Car les mouvements incessants et les maints déplacements des personnages sont la marque de ces êtres fuyants, vivant dans le moment et l’émotion, ne pouvant se satisfaire de la permanence du désir. Certains se livrent même au fantasme d’un « corps-à-texte » [239] pour ne pas faillir dans un corps-à-corps toujours destructeur chez Hardy.

Le dernier facteur d’aliénation suggéré par Thierry Goater est à trouver dans la narration elle-même, au travers de laquelle l’interdit parvient à s’écrire—à s’inter-dire. La richesse polyphonique des textes avec notamment l’intertexte biblique, la subversion des codes génériques faisant se côtoyer tragique, comique, romantisme et même expressionisme, l’instabilité du point de vue dans la narration sont autant d’aspects de l’écriture hardyenne, qui constituent une « esthétique de l’hésitation » [318], les figures d’aliénation et de fragmentation étant le cœur de l’œuvre.
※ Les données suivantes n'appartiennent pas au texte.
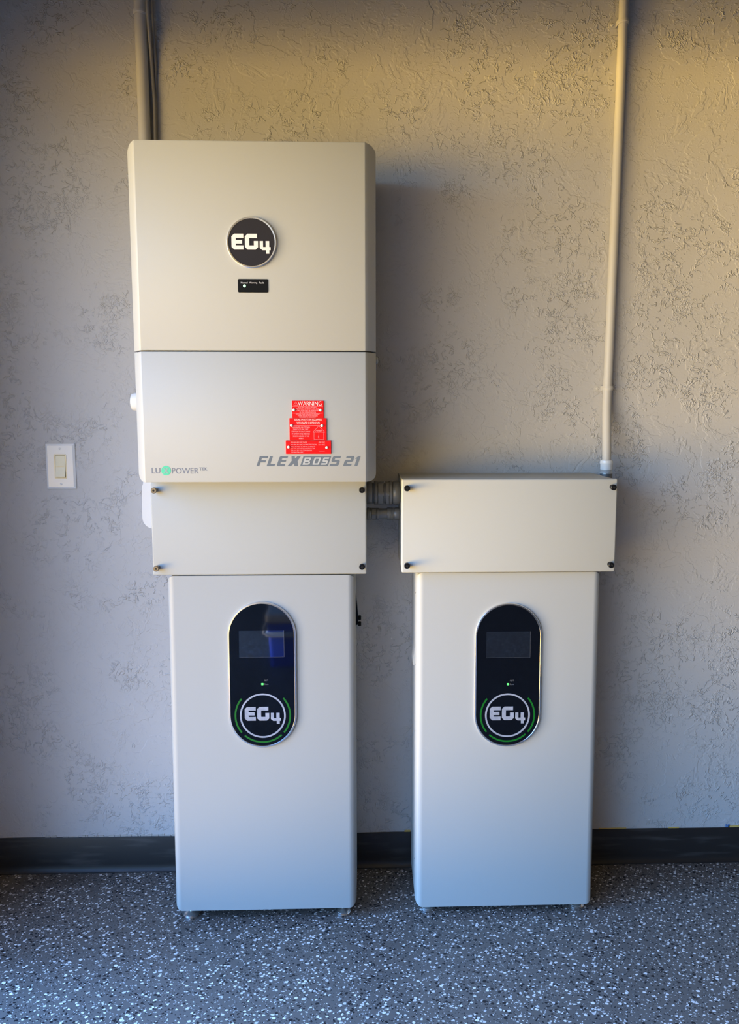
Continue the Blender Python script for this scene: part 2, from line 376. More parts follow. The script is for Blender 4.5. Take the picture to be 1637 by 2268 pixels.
# ------------------------------------------------------------ EG4 logotype
U = .0000001
def EG4(scale, cx, cz, y):
    """three angular letters, metres; centre = middle of the E height"""
    E_ = [(545, 540), (683, 540), (683, 603), (567, 603), (567, 633), (663, 633), (663, 688), (567, 688), (567, 715), (683, 715), (683, 778), (545, 778), (505, 738), (505, 580)]
    G_ = [(745, 540), (887, 540), (887, 605), (770, 605), (770, 715), (838, 715), (838, 648), (900, 648), (900, 742), (862, 778), (745, 778), (705, 738), (705, 580)]
    F_ = [(926, 648), (976, 648), (976, 738), (1015, 738), (1015, 648), (1068, 648), (1068, 738), (1088, 738), (1088, 785), (1068, 785), (1068, 838), (1020, 838), (1020, 785), (965, 785), (926, 752)]
    bm = bmesh.new()
    for P in (E_, G_, F_):
        prism(bm, [(cx+(a-796.5)*.000153*scale, cz-(b-659)*.000148*scale) for a, b in P], y-.0006, y+.0001)
    return bm

# ------------------------------------------------------------ inverter
IX0, IX1, IZ0, IZJ, IZ1, IY = -.5465, .0266, 1.1637, 1.4716, 1.9424, -.28
inv = thing('solar_inverter', 'large pale grey wall-mounted inverter with round black badge and red plaques', 'inverter', ((IX0+IX1)/2, 0, IZ0))
ic = (IX0+IX1)/2; hw = (IX1-IX0)/2
def L3(x, z): return x-ic, z-IZ0
def cover_mesh(z0, z1, rt, rb):
    """chamfered front cover; rt/rb = corner radius of the outline top/bottom"""
    ch, chd = .0245, .033
    xs = []
    r = max(rt, rb)
    for i in range(13): xs.append(-hw+r*(1-math.cos(math.pi/2*i/12)))
    xs += [-hw+ch, -hw+ch+.0015]; xs = sorted(set(round(x, 6) for x in xs)); xs = xs+[-x for x in reversed(xs)]
    bm = bmesh.new(); cols = []
    for x in xs:
        d = hw-abs(x)
        yf = IY if d >= ch+.0012 else (IY+.0004 if d >= ch-.0002 else IY+chd*(1-d/ch))
        def inset(rr): return 0 if d >= rr or rr == 0 else rr-math.sqrt(max(0, rr*rr-(rr-d)**2))
        zt = z1-inset(rt); zb = z0+inset(rb)
        e = .0025
        zs = [zb, zb+e, zt-e, zt]
        ys = [yf+.002, yf, yf, yf+.002]
        cols.append([bm.verts.new((x, -.055, zb-IZ0))]+[bm.verts.new((x, y_, z_-IZ0)) for y_, z_ in zip(ys, zs)]+[bm.verts.new((x, -.055, zt-IZ0))])
    for a, b in zip(cols, cols[1:]):
        for j in range(5): bm.faces.new((a[j], b[j], b[j+1], a[j+1]))
        bm.faces.new((a[5], b[5], b[0], a[0]))
    bm.faces.new(cols[0]); bm.faces.new(cols[-1][::-1])
    return bm
obj('upper_cover', cover_mesh(IZJ+.0016, IZ1, .0165, 0), 'inverter', inv, True)
obj('lower_cover', cover_mesh(IZ0, IZJ-.0016, 0, .0185), 'inverter', inv, True)
bm = bmesh.new(); box(bm, -hw+.012, hw-.012, -.262, -.045, .012, IZ1-IZ0-.012); obj('chassis', bm, 'gap', inv)
bm = bmesh.new(); box(bm, -.20, .20, -.056, 0, .10, .60, .004, 1); obj('wall_bracket', bm, 'zinc', inv)
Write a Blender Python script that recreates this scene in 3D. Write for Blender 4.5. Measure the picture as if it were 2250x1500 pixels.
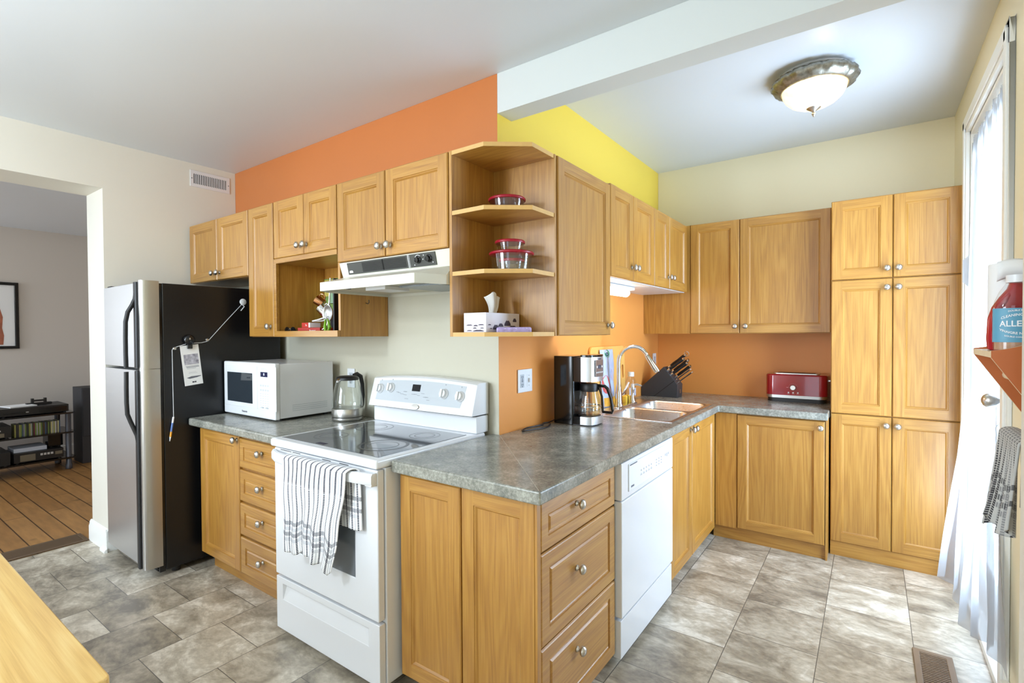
import bpy, bmesh, math, random
from mathutils import Vector, Matrix
random.seed(7)
PI = math.pi
C = bpy.context.scene.collection
SC = bpy.context.scene
for o in list(bpy.data.objects): bpy.data.objects.remove(o)

# ------------------------------------------------------------------ camera
CAM = Vector((1.4874, -1.9693, 1.4108))
def cam_basis(yaw, pitch, roll):
    fw = Vector((math.sin(yaw)*math.cos(pitch), math.cos(yaw)*math.cos(pitch), math.sin(pitch)))
    r = Vector((math.cos(yaw), -math.sin(yaw), 0)); u = r.cross(fw)
    c, s = math.cos(roll), math.sin(roll)
    return c*r+s*u, -s*r+c*u, fw
_r, _u, _f = cam_basis(math.radians(-35.5399), math.radians(-0.9012), math.radians(-0.3179))
cd = bpy.data.cameras.new('camera'); cam = bpy.data.objects.new('camera', cd); C.objects.link(cam)
cd.sensor_width = 36.0; cd.lens = 36.0*1104.98/2250; cd.clip_start = .02; cd.clip_end = 60
cam.matrix_world = Matrix(((_r.x,_u.x,-_f.x,CAM.x),(_r.y,_u.y,-_f.y,CAM.y),(_r.z,_u.z,-_f.z,CAM.z),(0,0,0,1)))
SC.camera = cam

# ------------------------------------------------------------------ world, exposure, door daylight, added fill lamps
SC.view_settings.view_transform = 'Standard'; SC.view_settings.look = 'None'
SC.view_settings.gamma = 1.0; SC.view_settings.use_curve_mapping = False
SC.view_settings.exposure = 0.18
SC.cycles.use_denoising = True
SC.cycles.caustics_reflective = False; SC.cycles.caustics_refractive = False
SC.cycles.max_bounces = 10; SC.cycles.transparent_max_bounces = 16
w = bpy.data.worlds.new('sky'); SC.world = w; w.use_nodes = True
bg = w.node_tree.nodes['Background']; bg.inputs[0].default_value = (.80, .90, 1.0, 1); bg.inputs[1].default_value = 1.1

def area(name, loc, target, size, size_y, power, color, spread=PI):
    d = bpy.data.lights.new(name, 'AREA'); d.shape = 'RECTANGLE'; d.size = size; d.size_y = size_y
    d.energy = power; d.color = color; d.spread = spread
    o = bpy.data.objects.new(name, d); C.objects.link(o); o.location = loc
    o.rotation_euler = (Vector(target)-Vector(loc)).to_track_quat('-Z', 'Y').to_euler()
    return o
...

L’ouvrage de Thierry Goater propose donc une analyse fouillée et panoramique des « Romans de caractère et d’environnement » de Thomas Hardy. Son lecteur est invité à s’ouvrir à la question de la perception tant dans la diégèse qu’au niveau de la narration et de la réception du texte, et à recevoir cette œuvre polyphonique et polysémique comme un « texte de plaisir » autant qu’un « texte de jouissance » [349]. L’ambivalence subversive de l’écriture hardyenne est donc bien mise à l’honneur, et c’est sans doute là la vertu première de cette étude des figures de l’aliénation chez Hardy.